Quantum Critical Spinon Deconfinement

Abstract

The Neel magnetization of 2+1 D antiferromagnets is composed of quark-like spin 1/2 constituents, the spinons, as follows from the CP1 mapping. These quark spinons are confined in both the Neel ordered phase and quantum paramagnetic phases. The confinement in the quantum paramagnetic phase is understood as arising from quantum tunneling events, instantons or hedgehog monopole events. In the present article, we study the approach to the quantum critical point, where the quantum paramagnetic phase ceases to exist. We find that irrespective of the intrinsic spin of the antiferromagnet, instanton events disappear at the deconfined critical point because instanton tunelling becomes infinitely costly and have zero probability at the quantum critical point.

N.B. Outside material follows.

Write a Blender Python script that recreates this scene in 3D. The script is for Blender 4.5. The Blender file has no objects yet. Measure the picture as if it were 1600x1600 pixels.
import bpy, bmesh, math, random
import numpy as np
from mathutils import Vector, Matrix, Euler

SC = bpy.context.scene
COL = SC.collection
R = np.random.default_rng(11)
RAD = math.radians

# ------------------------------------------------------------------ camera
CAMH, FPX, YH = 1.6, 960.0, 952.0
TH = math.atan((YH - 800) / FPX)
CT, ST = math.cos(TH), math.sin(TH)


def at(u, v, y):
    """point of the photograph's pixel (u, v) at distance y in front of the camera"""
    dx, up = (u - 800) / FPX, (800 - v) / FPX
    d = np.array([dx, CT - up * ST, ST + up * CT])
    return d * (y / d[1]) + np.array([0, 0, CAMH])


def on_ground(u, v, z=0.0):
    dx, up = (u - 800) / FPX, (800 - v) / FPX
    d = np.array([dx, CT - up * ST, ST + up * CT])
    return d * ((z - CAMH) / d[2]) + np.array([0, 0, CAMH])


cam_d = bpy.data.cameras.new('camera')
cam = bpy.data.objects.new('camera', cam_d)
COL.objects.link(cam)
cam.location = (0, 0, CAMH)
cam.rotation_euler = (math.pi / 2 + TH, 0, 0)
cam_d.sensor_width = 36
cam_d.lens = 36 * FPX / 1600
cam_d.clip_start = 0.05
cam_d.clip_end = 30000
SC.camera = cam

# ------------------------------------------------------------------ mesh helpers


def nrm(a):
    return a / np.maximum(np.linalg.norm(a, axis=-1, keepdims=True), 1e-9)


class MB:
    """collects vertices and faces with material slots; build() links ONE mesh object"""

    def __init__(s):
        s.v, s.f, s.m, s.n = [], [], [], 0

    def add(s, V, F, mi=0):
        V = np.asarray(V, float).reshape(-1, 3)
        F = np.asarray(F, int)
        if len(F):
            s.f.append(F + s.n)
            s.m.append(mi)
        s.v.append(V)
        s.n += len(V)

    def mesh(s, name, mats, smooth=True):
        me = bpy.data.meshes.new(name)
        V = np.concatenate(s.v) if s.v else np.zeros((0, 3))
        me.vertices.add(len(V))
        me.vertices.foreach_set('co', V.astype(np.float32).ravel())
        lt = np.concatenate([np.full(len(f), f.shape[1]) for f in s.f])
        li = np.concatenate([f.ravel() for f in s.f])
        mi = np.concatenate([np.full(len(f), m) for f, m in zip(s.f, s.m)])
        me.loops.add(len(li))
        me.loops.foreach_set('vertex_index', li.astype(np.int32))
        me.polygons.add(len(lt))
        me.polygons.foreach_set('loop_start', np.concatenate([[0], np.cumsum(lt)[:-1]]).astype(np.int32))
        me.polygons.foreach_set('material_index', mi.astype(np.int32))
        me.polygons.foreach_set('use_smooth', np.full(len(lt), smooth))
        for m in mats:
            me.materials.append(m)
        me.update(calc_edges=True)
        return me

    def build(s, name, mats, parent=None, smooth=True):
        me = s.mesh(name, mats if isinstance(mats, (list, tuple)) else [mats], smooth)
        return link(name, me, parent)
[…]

Berry phase terms relevant to the paramagnetic phase vanish at the quantum critical point, but make the confinement length scale diverge more strongly for half-integer spins, next strongest for odd integer spins, and weakest for even integer spins. There is an emergent photon at the deconfined critical point, but the "semimetallic'' nature of critical spinons screens such photon making it irrelevant to long distance physics and the deconfined spinons are strictly free particles. A unique prediction of having critical free spinons is an anomalous exponent eta for the susceptibility exactly equal to one. Experimentally measurable response functions are calculated from the deconfined spinon criticality.